Isn't that a bit short? If Microsoft had stopped supporting Windows 2000 in 2002 (one year after Windows XP came out), everybody would have gone NUTS about it.
Considering that Debian "stable" is targeted at users who are very conservative about upgrades, Woody should be supported for at least a few more years. IMHO.
bye,
Till
The only problem was getting networking going, but that was more to do with colinux and the pain with trying to create TAP devices on Win32. I sure hope that MS ship with TAP-Win32 in their next release. They really, really should.
Hmm 50 is an over-estimate (maybe it wasn't when the story was submitted); according to http://bugs.debian.org/release-critical/ there are only 28.
To prevent some Debian trolling I want to clarify some facts about the release model used by the Debian project.
Debian always provides a stable distribution. This distribution is guaranteed to, yes you guessed it, be stable. That is if you install Debian stable on a server you know that you won't have to update configuration files because the application has changed its internal format and suchlike.
This does not mean that the stable distribution is never updated, in fact Debian has a security team that fixes security bugs and backports security fixes from newer versions of a package.
The stable distribution has a quite slow release cycle, but there is no reason for a desktop user to run the stable distribution. You can run either the unstable distribution, that regardless of its name is quite stable, or you can run the testing distribution.
The unstable and testing distributions have really large collections of packages and are updated each day, updating your distribution is as simple as typing:
A desktop user can also opt to run a Debian-derivative like Ubuntu.
Yes those are the STABLE releases, and it takes that long to ensure that they are STABLE. When Sarge is released most of its packages will already be out of date, but STABLE. If you want to use debian on the desktop, do a minimal stable install, change your apt.sources to unstable, and do a dist-upgrade and install the packages you want. You'll end up with your ubuntu/knoppix'y type desktop system with up to date releases.
I wish people would stop moaning about stable! It isn't a desktop distro! It is for those that want to do an 'apt-get install apache' and KNOW it won't fail. That means a lot to admins.

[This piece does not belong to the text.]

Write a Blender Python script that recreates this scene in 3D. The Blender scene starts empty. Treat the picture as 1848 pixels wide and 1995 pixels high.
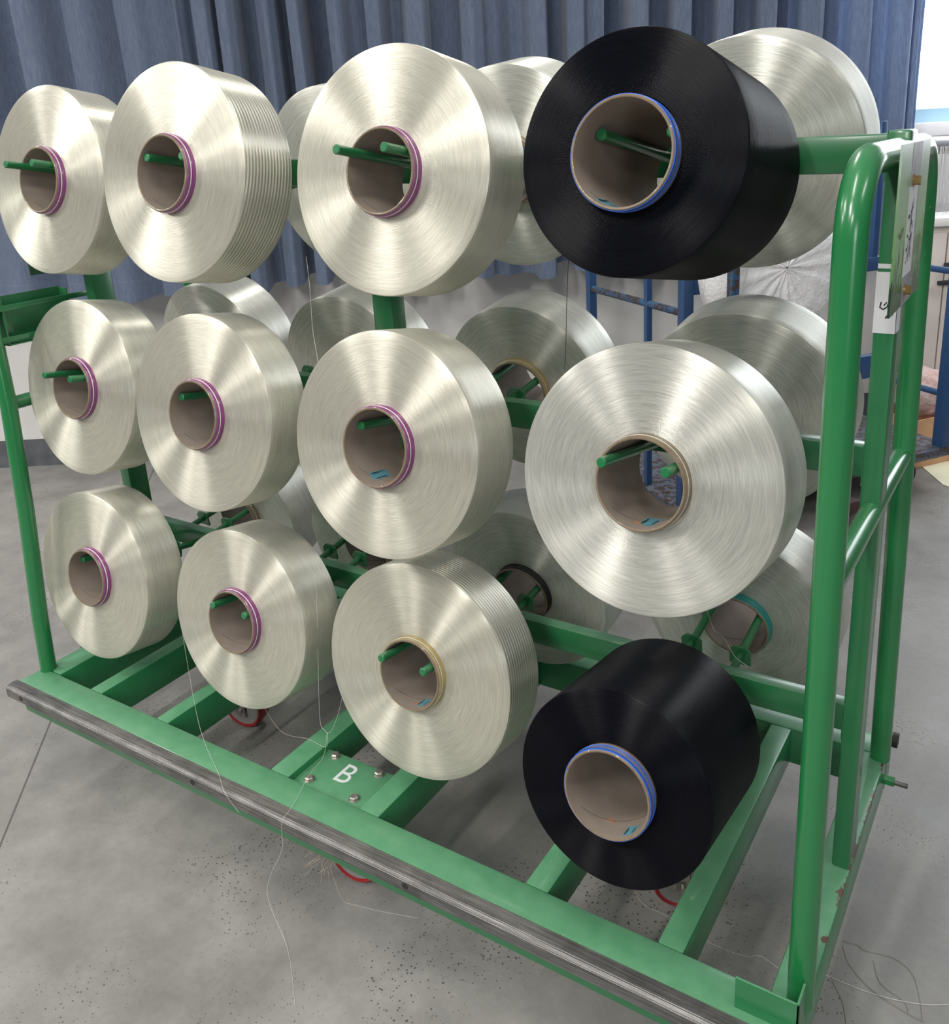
import bpy, bmesh, math, random
from mathutils import Vector, Matrix
random.seed(7)
S = bpy.context.scene
C = S.collection
PI = math.pi

# ------------------------------------------------------------------ camera
cam_d = bpy.data.cameras.new('camera')
cam = bpy.data.objects.new('camera', cam_d); C.objects.link(cam)
Rr, Ru, Rf = Vector((0.844376, 0.533141, -0.052827)), Vector((-0.120977, 0.285794, 0.950624)), Vector((-0.521914, 0.796293, -0.305816))
M = Matrix(((Rr.x, Ru.x, -Rf.x, 2.0487), (Rr.y, Ru.y, -Rf.y, -1.5755), (Rr.z, Ru.z, -Rf.z, 1.5977), (0, 0, 0, 1)))
cam.matrix_world = M
cam_d.sensor_fit = 'VERTICAL'; cam_d.sensor_height = 36.0
cam_d.lens = 1758.86 / 1995 * 36.0
cam_d.shift_x = (924 - 955.94) / 1995
cam_d.shift_y = (825.95 - 997.5) / 1995
cam_d.clip_start = 0.02; cam_d.clip_end = 60
S.camera = cam

# ------------------------------------------------------------------ world, exposure
S.view_settings.view_transform = 'Standard'
S.view_settings.look = 'None'
S.view_settings.gamma = 1.0
S.view_settings.use_curve_mapping = False
S.view_settings.exposure = 0.0
W = bpy.data.worlds.new('world'); S.world = W; W.use_nodes = True
_nt = W.node_tree
_tc = _nt.nodes.new('ShaderNodeTexCoord'); _sp = _nt.nodes.new('ShaderNodeSeparateXYZ'); _rp = _nt.nodes.new('ShaderNodeValToRGB')
_nt.links.new(_tc.outputs['Generated'], _sp.inputs[0]); _nt.links.new(_sp.outputs[2], _rp.inputs[0]); _nt.links.new(_rp.outputs[0], _nt.nodes['Background'].inputs[0])
_rp.color_ramp.elements[0].position = 0.0; _rp.color_ramp.elements[0].color = (.22, .23, .24, 1)      # dim hall at eye level
_rp.color_ramp.elements[1].position = 0.75; _rp.color_ramp.elements[1].color = (.95, .98, 1.0, 1)     # white ceiling overhead
_nt.nodes['Background'].inputs[1].default_value = 0.31

def area(name, loc, target, sx, sy, power, col=(1, 1, 1)):
    l = bpy.data.lights.new(name, 'AREA'); l.shape = 'RECTANGLE'; l.size = sx; l.size_y = sy
    l.energy = power; l.color = col
    o = bpy.data.objects.new(name, l); C.objects.link(o); o.location = loc
    o.rotation_euler = (Vector(target) - Vector(loc)).to_track_quat('-Z', 'Y').to_euler()
    return o
# rows of ceiling tube lamps running across the hall, in front of the cart
LAMP = (1.0, 0.975, 0.93)
for i_, (lx, ly, pw) in enumerate(((-2.2, -3.05, 115), (1.0, -4.45, 135), (2.8, -6.7, 125), (-5.4, -4.6, 190), (1.4, -1.65, 42), (-4.6, -0.7, 110), (0.2, 1.6, 34), (4.6, -1.0, 40))):
    area('ceiling_light', (lx, ly, 4.2), (lx, ly + (.25 if ly > 0 else .9), 0), 0.26, 1.5, pw, LAMP)
area('side_window_light', (5.2, -4.6, 1.9), (1.2, -.4, 1.0), 1.2, 1.3, 40, (.93, .97, 1.0))
# daylight through the window behind on the right
area('window_light', (2.1, 3.55, 2.15), (1.2, -0.5, 0.9), 1.6, 1.4, 55, (0.90, 0.95, 1.0))

# ------------------------------------------------------------------ node helpers
def mat(name):
    m = bpy.data.materials.new(name); m.use_nodes = True
    nt = m.node_tree; b = nt.nodes['Principled BSDF']
    return m, nt, b
def N(nt, t, **kw):
    n = nt.nodes.new(t)
    for k, v in kw.items():
        if k in n.inputs: n.inputs[k].default_value = v
        else: setattr(n, k, v)
    return n
def L(nt, a, b): nt.links.new(a, b)
def ramp(nt, fac, stops):
    r = nt.nodes.new('ShaderNodeValToRGB'); e = r.color_ramp.elements
    while len(e) < len(stops): e.new(0.5)
    for el, (p, c) in zip(e, stops):
        el.position = p; el.color = (c, c, c, 1) if isinstance(c, (int, float)) else (*c, 1)
    L(nt, fac, r.inputs[0]); return r
def mixc(nt, f, a, b, mode='MIX'):
    m = nt.nodes.new('ShaderNodeMix'); m.data_type = 'RGBA'; m.blend_type = mode
    for sock, v in ((m.inputs[0], f), (m.inputs[6], a), (m.inputs[7], b)):
        if hasattr(v, 'is_output'): L(nt, v, sock)
        elif isinstance(v, (int, float)): sock.default_value = v
        else: sock.default_value = (*v, 1)
    return m.outputs[2]
def math_n(nt, op, a, b=None):
    m = nt.nodes.new('ShaderNodeMath'); m.operation = op
    for i, v in enumerate((a, b)):
        if v is None: continue
        if hasattr(v, 'is_output'): L(nt, v, m.inputs[i])
        else: m.inputs[i].default_value = v
    return m.outputs[0]
def noise(nt, vec, scale, detail=4, rough=.5, dim='3D'):
    n = nt.nodes.new('ShaderNodeTexNoise'); n.noise_dimensions = dim
    n.inputs['Scale'].default_value = scale; n.inputs['Detail'].default_value = detail; n.inputs['Roughness'].default_value = rough
    if vec is not None: L(nt, vec, n.inputs['Vector'])
    return n
def bump(nt, h, strength, dist, b):
    n = nt.nodes.new('ShaderNodeBump'); n.inputs['Strength'].default_value = strength; n.inputs['Distance'].default_value = dist
    L(nt, h, n.inputs['Height']); L(nt, n.outputs[0], b.inputs['Normal']); return n
def objco(nt): return nt.nodes.new('ShaderNodeTexCoord').outputs['Object']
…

It's just a matter of issuing "apt-get dist-upgrade" on the console, and your Woody box will became a Sarge box.
Sarge is the new stable, the migration should be transparent on most installations. For those few installations that are so customised, or that had some kind of problem, they're giving a 12 month period to adjust and migrate.

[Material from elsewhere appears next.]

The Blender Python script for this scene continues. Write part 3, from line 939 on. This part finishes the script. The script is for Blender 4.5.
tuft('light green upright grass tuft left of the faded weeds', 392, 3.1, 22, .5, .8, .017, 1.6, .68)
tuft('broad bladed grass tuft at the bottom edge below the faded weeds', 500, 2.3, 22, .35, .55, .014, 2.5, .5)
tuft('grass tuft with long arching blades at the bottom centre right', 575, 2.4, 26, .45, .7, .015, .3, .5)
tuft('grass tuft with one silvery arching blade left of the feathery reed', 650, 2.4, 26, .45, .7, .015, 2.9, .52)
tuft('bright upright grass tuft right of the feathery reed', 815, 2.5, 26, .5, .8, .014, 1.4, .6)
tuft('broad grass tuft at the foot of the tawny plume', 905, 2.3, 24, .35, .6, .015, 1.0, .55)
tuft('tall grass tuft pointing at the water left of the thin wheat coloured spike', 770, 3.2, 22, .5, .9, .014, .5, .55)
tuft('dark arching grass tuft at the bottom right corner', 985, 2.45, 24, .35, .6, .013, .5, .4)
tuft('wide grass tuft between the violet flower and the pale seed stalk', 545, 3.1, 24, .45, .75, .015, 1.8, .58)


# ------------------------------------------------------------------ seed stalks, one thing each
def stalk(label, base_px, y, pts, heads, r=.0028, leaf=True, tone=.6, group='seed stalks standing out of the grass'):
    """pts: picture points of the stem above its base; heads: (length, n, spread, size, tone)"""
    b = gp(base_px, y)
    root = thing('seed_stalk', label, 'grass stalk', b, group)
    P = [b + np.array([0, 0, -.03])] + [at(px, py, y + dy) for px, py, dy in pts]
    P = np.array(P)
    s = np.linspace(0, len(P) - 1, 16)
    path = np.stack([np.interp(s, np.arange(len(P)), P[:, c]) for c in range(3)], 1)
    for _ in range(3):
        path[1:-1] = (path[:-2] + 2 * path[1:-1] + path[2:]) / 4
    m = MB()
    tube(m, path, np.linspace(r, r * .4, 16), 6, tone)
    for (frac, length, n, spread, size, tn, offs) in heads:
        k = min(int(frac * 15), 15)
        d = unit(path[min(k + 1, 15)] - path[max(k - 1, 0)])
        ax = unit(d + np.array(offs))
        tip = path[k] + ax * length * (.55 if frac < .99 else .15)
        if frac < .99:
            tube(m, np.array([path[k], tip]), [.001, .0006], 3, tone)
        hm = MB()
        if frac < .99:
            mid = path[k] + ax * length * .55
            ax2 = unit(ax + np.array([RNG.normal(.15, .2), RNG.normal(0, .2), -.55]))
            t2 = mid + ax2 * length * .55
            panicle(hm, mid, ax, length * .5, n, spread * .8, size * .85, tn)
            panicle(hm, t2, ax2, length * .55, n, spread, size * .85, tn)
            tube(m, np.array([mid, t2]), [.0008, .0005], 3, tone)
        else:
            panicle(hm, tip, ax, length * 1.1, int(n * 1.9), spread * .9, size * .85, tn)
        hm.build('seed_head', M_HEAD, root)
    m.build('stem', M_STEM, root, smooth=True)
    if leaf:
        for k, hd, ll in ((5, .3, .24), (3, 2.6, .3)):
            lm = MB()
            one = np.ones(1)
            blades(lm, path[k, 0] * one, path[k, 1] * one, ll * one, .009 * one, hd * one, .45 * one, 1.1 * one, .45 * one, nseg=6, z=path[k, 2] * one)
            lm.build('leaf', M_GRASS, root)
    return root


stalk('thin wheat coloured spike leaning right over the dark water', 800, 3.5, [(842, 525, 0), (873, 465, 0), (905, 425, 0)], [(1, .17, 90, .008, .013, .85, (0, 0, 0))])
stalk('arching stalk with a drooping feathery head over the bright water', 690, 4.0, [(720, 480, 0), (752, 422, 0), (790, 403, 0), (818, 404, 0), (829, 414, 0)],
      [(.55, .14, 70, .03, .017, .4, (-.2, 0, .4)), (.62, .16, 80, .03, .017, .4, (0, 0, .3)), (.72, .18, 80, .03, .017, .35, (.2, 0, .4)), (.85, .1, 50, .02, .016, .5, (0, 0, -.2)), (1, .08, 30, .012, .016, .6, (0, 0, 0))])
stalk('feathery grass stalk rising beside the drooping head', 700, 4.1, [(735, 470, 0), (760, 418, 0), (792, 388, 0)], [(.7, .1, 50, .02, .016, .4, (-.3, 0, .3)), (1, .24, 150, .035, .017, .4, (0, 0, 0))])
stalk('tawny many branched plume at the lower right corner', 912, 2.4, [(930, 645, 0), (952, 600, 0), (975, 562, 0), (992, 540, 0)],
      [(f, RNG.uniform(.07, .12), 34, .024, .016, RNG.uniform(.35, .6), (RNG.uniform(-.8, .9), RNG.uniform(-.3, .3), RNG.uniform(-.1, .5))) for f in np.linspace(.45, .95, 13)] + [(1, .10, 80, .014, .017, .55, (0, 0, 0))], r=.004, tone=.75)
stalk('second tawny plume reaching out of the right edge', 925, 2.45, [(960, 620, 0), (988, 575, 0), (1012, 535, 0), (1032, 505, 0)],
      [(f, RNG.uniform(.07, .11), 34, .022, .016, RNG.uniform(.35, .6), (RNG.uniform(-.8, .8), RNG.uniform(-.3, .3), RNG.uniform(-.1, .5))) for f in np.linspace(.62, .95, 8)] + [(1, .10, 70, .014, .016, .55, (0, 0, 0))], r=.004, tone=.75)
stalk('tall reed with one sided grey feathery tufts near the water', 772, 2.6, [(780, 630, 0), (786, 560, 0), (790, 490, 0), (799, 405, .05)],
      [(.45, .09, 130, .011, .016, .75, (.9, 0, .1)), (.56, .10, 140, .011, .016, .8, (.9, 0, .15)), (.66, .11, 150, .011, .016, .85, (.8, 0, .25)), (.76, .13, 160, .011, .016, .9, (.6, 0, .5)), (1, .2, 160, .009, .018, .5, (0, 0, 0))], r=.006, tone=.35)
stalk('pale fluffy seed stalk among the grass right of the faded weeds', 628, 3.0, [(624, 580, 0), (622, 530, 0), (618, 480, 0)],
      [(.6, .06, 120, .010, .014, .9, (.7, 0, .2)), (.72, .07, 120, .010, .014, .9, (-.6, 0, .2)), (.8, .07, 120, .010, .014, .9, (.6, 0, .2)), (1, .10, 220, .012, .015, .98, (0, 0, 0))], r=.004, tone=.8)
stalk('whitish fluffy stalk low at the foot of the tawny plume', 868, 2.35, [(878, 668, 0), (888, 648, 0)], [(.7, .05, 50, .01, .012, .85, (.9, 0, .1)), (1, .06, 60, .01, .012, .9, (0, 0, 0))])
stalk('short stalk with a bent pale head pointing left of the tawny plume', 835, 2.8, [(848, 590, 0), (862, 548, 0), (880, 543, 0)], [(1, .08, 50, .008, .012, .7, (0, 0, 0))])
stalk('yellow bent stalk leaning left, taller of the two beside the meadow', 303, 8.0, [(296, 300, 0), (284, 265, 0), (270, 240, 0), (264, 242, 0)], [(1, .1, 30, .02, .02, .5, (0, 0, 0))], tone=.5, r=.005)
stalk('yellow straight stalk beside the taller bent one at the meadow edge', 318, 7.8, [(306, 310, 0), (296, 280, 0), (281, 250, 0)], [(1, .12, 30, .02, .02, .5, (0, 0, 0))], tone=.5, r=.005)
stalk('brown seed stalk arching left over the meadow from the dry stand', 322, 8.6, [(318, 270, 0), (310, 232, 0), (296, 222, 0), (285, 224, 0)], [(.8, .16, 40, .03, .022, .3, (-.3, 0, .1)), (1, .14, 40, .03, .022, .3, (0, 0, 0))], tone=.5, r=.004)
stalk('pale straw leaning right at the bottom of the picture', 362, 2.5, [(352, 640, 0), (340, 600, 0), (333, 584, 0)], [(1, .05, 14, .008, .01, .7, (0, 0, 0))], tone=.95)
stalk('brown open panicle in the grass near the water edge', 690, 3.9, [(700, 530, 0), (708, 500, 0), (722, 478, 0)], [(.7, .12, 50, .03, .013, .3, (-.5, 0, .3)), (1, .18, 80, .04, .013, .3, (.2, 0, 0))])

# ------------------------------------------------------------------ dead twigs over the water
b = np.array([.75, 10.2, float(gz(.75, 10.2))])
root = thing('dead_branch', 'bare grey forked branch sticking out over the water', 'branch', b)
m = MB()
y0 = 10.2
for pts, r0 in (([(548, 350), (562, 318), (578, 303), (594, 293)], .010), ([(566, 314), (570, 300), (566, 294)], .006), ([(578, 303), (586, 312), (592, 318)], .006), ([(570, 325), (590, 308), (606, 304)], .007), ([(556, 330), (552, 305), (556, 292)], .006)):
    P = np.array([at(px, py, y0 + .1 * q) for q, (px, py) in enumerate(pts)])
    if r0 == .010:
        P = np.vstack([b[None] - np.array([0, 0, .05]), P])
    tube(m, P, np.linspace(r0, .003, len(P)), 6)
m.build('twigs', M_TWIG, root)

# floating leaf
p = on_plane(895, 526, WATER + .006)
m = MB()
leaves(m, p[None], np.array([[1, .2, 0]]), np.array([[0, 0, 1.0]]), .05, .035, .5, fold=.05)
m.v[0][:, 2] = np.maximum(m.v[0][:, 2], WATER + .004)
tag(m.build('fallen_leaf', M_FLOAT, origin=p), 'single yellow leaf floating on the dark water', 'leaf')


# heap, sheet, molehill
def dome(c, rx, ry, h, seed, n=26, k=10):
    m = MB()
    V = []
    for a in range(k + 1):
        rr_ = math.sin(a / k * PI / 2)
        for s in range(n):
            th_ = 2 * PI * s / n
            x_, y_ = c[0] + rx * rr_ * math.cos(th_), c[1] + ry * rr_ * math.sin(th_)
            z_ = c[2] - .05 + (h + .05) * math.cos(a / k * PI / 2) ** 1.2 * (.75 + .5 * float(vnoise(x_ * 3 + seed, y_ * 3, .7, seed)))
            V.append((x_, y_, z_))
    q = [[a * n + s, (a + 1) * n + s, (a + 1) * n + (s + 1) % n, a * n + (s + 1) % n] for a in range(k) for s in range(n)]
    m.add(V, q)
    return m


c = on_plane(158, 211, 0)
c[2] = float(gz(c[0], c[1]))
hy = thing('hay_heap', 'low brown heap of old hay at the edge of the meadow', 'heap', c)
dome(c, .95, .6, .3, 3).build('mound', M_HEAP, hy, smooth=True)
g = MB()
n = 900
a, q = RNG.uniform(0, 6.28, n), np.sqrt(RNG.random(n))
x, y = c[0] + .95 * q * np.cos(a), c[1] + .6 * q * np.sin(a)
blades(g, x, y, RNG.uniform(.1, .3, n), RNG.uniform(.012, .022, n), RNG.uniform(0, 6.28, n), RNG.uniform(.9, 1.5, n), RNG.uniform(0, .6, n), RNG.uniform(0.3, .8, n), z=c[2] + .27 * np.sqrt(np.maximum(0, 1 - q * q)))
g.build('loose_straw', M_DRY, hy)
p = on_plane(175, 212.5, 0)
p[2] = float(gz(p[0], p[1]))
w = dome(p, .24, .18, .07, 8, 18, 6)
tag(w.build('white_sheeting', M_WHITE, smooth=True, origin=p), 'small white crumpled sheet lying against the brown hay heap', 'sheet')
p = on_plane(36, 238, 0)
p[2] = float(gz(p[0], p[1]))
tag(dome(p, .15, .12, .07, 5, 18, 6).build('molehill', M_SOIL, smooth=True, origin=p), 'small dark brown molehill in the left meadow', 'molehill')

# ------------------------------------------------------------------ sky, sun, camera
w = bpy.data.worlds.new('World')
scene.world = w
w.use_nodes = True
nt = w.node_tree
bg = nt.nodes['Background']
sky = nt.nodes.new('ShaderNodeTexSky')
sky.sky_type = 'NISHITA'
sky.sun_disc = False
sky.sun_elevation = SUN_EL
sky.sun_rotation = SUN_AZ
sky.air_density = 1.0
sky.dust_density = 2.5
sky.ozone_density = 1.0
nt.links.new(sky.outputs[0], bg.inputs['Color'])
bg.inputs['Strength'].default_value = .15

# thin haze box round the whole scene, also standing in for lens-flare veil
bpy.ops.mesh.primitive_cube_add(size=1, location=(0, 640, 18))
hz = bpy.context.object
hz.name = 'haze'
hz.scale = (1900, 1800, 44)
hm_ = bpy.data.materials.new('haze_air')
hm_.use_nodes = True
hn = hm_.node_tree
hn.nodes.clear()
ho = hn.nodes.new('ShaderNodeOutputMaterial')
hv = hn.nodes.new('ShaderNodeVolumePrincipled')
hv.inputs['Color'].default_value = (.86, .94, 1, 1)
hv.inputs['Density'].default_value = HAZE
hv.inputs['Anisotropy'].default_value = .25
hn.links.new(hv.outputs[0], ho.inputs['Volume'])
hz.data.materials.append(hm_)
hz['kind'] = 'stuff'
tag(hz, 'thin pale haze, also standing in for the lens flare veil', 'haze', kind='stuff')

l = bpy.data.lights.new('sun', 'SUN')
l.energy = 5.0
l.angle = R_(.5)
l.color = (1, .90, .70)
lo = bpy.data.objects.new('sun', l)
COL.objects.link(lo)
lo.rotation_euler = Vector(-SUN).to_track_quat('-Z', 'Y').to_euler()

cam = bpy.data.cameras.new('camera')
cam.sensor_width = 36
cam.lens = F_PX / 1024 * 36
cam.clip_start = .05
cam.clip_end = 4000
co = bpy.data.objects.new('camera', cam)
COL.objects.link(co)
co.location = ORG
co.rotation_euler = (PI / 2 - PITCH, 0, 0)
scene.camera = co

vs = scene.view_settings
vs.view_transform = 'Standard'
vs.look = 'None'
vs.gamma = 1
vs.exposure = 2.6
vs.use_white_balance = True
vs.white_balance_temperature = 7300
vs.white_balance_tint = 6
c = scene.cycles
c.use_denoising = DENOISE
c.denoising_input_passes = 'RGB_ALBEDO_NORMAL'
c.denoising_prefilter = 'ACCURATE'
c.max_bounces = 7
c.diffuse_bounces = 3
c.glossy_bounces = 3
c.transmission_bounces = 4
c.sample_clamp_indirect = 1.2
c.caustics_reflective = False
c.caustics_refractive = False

Debian is not like Windows, you don't have to do a full installation to upgrade you system. The upgrades are a natural path if you keep your systems up-to-date with the repositories. That is one reason I love to use Debian.
---- You know how some doctors have the Messiah complex - they need to save the world? You've got the "Rubik's" complex
After Sarges release there will be nice new things coming to unstable:
;)
KDE 3.4
GNOME 2.10
gcc 4.0
xorg 6.8.2
python 2.4
Long live Debian
1) It guarantees a clean upgrade path for people still running 3.0.

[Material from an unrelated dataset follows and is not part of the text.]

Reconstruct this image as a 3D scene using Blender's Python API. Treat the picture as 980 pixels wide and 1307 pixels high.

One of the nice things about Debian is you don't need to reinstall. Most of the problems you experience upgrading testing/unstable every day have been ironed out for anyone attempting the mammoth 3.0->3.1 upgrade.
2) It will continue to do this.
Third party distros come and go. Progeny? Corel? Ubuntu is developing at lightning pace right now, but as it diverges from Debian and acquires legacy maintenance baggage of its own development will slow. Sometimes users are abandoned. I believe this happens frequently to RedHat users.
3) It's really really stable and it's really really big.
Other distros shotgun packages as well as architectures. They're also not necessarily as anal about bugs.
4) It's a concrete base and point of reference for third party distros.
Debian Testing has basically been a slow moving Debian Stable (without Security support) for the whole last year. With the release out the way Testing will become more unstable again for a while and third party distros will likely base their efforts on stable again for a while. It's important for Debian's future that this is made possible.